Bien entendu, il existe autant de directions qu’il y a d’écoles fondamentales : que l’école compte peu ou beaucoup d’élèves, qu’elle soit attachée à une école secondaire qui, elle, bénéficie d’un vrai encadrement administratif (pourquoi cette différence ?), qu’elle soit soutenue par un pouvoir organisateur efficace ou inexistant. De plus, l’École se situe dans un contexte qui s’est fondamentalement transformé. Alors qu’autrefois elle imposait une coupure nette entre univers scolaire et univers familial, aujourd’hui des parents et les décideurs politiques et économiques sollicitent en permanence l’institution scolaire : performances, éducations tous azimuts.... Malgré cette complexification, la fonction de directeur d’école n’a pas reçu le soutien nécessaire.

Le pilotage des écoles, et surtout des écoles fondamentales, nécessite la présence d’au moins deux fonctions distinctes et complémentaires : une fonction administrative et gestionnaire, confiée à une personne qui a des compétences dans ce domaine, chargée de la maintenance matérielle de l’établissement et de tous les aspects liés à l’économat et aux finances. Une fonction pédagogique et relationnelle, confiée à un enseignant formé pour cette tâche par une formation initiale et continuée à savoir un solide bagage psychopédagogique, sociologique et en relations humaines et par une supervision constante, en étroite collaboration avec les inspections. Cette direction serait chargée de gérer le projet pédagogique, de soutenir ses enseignants, en particulier les débutants, de la continuité et le suivi des élèves, de la dynamique de l’équipe éducative et de construire les liens entre tous les partenaires dans et hors l’école. Il s’agit d’une direction collégiale avec une responsabilité partagée en plaidant pour que les intérêts pédagogique et éducatif priment sur le matériel. Il ne s’agit pas dès lors d’adjoindre à l’école une aide administrative insignifiante (le décret prévoit une aide pour mille élèves). Cela doit aussi s’accompagner d’une revalorisation barémique au regard de l’importance et de la complexification de la fonction et du temps de formation nécessaire pour devenir compétent dans toutes les matières de celle-ci.

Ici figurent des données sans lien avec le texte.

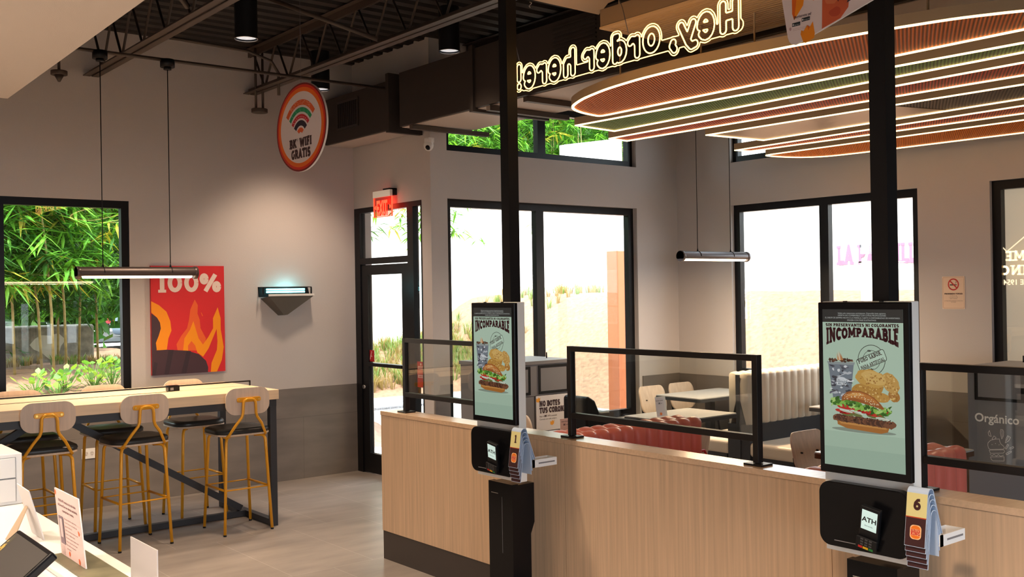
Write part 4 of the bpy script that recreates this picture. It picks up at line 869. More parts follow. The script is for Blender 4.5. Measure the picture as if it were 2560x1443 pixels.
# ================================================================ WASTE CABINETS
INKD = sr(55, 30, 36)
def waste(name, label, x0, x1, y0, y1, H, face, flaps, posts):
    r = thing(name, label, 'waste cabinet', ((x0+x1)/2, (y0+y1)/2, 0), 'grey waste cabinets')
    part('body', MB().box(x0, y0, .08, x1, y1, H-.03), GREY, r, .003); part('plinth', MB().box(x0+.03, y0+.03, 0, x1-.03, y1-.03, .08), BLACKP, r)
    part('top_board', MB().box(x0-.01, y0-.01, H-.03, x1+.01, y1+.01, H), GREY, r, .002)
    for (a, b, c, d_) in flaps:
        if face == 'S':
            fr = part('flap_frame', MB().box(a, y0-.006, c, b, y0-.0005, c+.022).box(a, y0-.006, d_-.022, b, y0-.0005, d_).box(a, y0-.006, c+.022, a+.022, y0-.0005, d_-.022).box(b-.022, y0-.006, c+.022, b, y0-.0005, d_-.022), BLACKP, r)
            part('flap', MB().box(a+.024, y0-.004, c+.024, b-.024, y0-.001, d_-.024), GREY, fr)
        else:
            fr = part('flap_frame', MB().box(x0-.006, a, c, x0-.0005, b, c+.022).box(x0-.006, a, d_-.022, x0-.0005, b, d_).box(x0-.006, a, c+.022, x0-.0005, a+.022, d_-.022).box(x0-.006, b-.022, c+.022, x0-.0005, b, d_-.022), BLACKP, r)
            part('flap', MB().box(x0-.004, a+.024, c+.024, x0-.001, b-.024, d_-.024), GREY, fr)
    for px, py in posts: part('tray_post', MB().cyl((px, py, H), .006, .05, 8), BLACKP, r)
    return r
wc = waste('waste_cabinet', 'grey waste cabinet carrying the NO BOTES TUS CORONAS poster', 5.25, 6.04, 6.67, 7.24, 1.2, 'S', [(5.655, 6.0, .915, 1.16), (5.29, 5.565, .915, 1.155)], [(5.62, 7.0), (5.95, 6.9), (5.3, 7.1), (5.3, 6.9)])
part('door_seam', MB().box(5.607, 6.6685, .1, 5.611, 6.6697, .9).box(5.26, 6.6685, .9, 6.03, 6.6697, .903), BLACKP, wc)
wo = waste('waste_cabinet', 'dark waste cabinet marked Orgánico behind the right glass screen', 7.3, 7.95, 2.2, 3.755, 1.2, 'W', [(3.345, 3.70, .955, 1.18), (2.5, 2.86, .955, 1.18)], [(7.95-.1, 3.6), (7.5, 3.35)])
A = Art().text('Orgánico', 0, .0, .085, sr(255, 250, 244), 1, bold=.022, align='c')
LI = sr(245, 238, 234)
def LN(p, c=False, w_=.0035): A.line([(x*.001, -y*.001) for x, y in p], w_, LI, 1, c)
LN([(-60, 190), (-66, 170), (-64, 150), (-45, 130), (-10, 118), (18, 114), (22, 135), (30, 150), (48, 162), (54, 172), (45, 184), (-50, 196)], True)
LN([(-56, 202), (50, 188), (55, 200), (45, 212), (-48, 224)], True); LN([(-52, 232), (-35, 240), (-22, 228), (-5, 240), (10, 226), (25, 238), (48, 226)])
LN([(-48, 250), (50, 238), (50, 268), (-30, 276), (-42, 268)], True)
LN([(-52, 60), (-62, 78), (-56, 98), (-40, 102)], True); LN([(-20, 96), (-35, 120), (-20, 122), (-4, 108)], True)
LN([(30, 45), (26, 70), (36, 112), (48, 90), (50, 60), (44, 46)], True); LN([(38, 52), (40, 96)]); LN([(78, 85), (66, 110), (60, 138), (85, 120), (98, 95)], True); LN([(84, 92), (68, 122)])
LN([(76, 146), (84, 150), (66, 182), (58, 178)], True); LN([(92, 170), (116, 158), (120, 166), (96, 180)], True); LN([(64, 212), (100, 190), (104, 198), (68, 222)], True)
for q in ((-35, 160), (-10, 150), (16, 156)): A.ell(q[0]*.001, -q[1]*.001, .003, .003, LI, 1, n=8)
A.build('printed_marking', faceW(7.299, 3.545, .80), PRINT, wo)
# posters
def sheet(name, label, cat, W, H, a, mp, th=.003, group=None, back=WPAPER, loc=None):
    """thin board of real thickness with its printed face"""
    base = Vector(mp(W/2, 0, 0)); r = thing(name, label, cat, tuple(base), group)
    c = [Vector(mp(s, t, l)) for l in (-th, 0) for s, t in ((0, 0), (W, 0), (W, H), (0, H))]
    part('board', MB().add(c, [(3, 2, 1, 0), (4, 5, 6, 7), (0, 1, 5, 4), (1, 2, 6, 5), (2, 3, 7, 6), (3, 0, 4, 7)]), back, r)
    a.build('print', lambda s, t, l: mp(s, t, l+.0003), PRINT, r, .0002); return r
A = Art(); W, H = .41, .30; A.rect(0, 0, W, H, sr(226, 224, 226), 0)
A.slab('NO BOTES', .035, .208, .048, INKD, 2, width=.235, T=.35).slab('TUS CORONAS', .035, .15, .048, INKD, 2, width=.34, T=.35)
A.text('Baja el', .035, .118, .018, INKD, 2).slab('BK', .09, .117, .016, INKD, 2, T=.28).text('APP y acumula', .125, .118, .018, INKD, 2).text('Coronas con cada compra.', .035, .093, .018, INKD, 2)
for i, (x, y) in enumerate(((.02, .265), (.375, .26), (.175, .06))):
    A.face([(x-.018, y-.014), (x+.004, y-.02), (x+.022, y-.008), (x+.026, y+.024), (x+.012, y+.012), (x+.004, y+.026), (x-.006, y+.010), (x-.02, y+.016)], sr(240, 165, 45), 1)
sheet('crown_poster', 'white poster reading NO BOTES TUS CORONAS on the grey cabinet', 'poster', W, H, A, faceS(5.622, 6.665, .60))
A = Art(); A.rect(0, 0, .10, .12, sr(235, 205, 200), 0).text('GANA CORONAS', .05, .095, .010, INKD, 1, bold=.02, align='c').slab('BK', .04, .07, .012, INKD, 1, T=.28, align='c').text('APP', .055, .07, .013, INKD, 1)
sheet('table_tent_card', 'small pale pink card standing behind the partition below the crown poster', 'table card', .10, .12, A, faceS(4.95, 5.6, .741), loc=None)
A = Art(); A.rect(0, 0, .1, .15, sr(228, 222, 232), 0).text('ESCANEA Y ORDENA', .05, .125, .009, INKD, 1, bold=.02, align='c').slab('BK', .045, .10, .012, INKD, 1, T=.28, align='c').text('APP', .06, .10, .012, INKD, 1).ell(.05, .02, .015, .012, sr(236, 130, 60), 1)
dtable(6.1, 6.9, 5.55, 6.1, 'small dining table in the middle of the room carrying a white card')
tc_ = sheet('table_tent_card', 'white folded card standing on a table above the red bench', 'table card', .125, .16, A, lambda s, t, l: (6.24+s, 5.85-l+t*.15, .7405+t), .002)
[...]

Le pilotage des écoles vit. Les directions avec leur équipe éducative réalisent un extraordinaire travail et les initiatives sont nombreuses, mais les réformes du contrat pour l’école amélioreront les performances de notre enseignement lorsque ce pilotage au niveau des écoles sera significativement renforcé. De plus en plus de pouvoirs organisateurs rencontrent des difficultés à recruter des directions qui sont de plus en plus jeunes et gardent leur fonction de moins en moins longtemps. Il est indispensable d’apporter des réponses fortes à ce défi si on veut voir l’École évoluer dans le sens du décret « Missions » et du « Contrat pour l’École » proposé par le gouvernement de la Communauté française.

Pierre Smets est instituteur, ex-directeur d’une école fondamentale.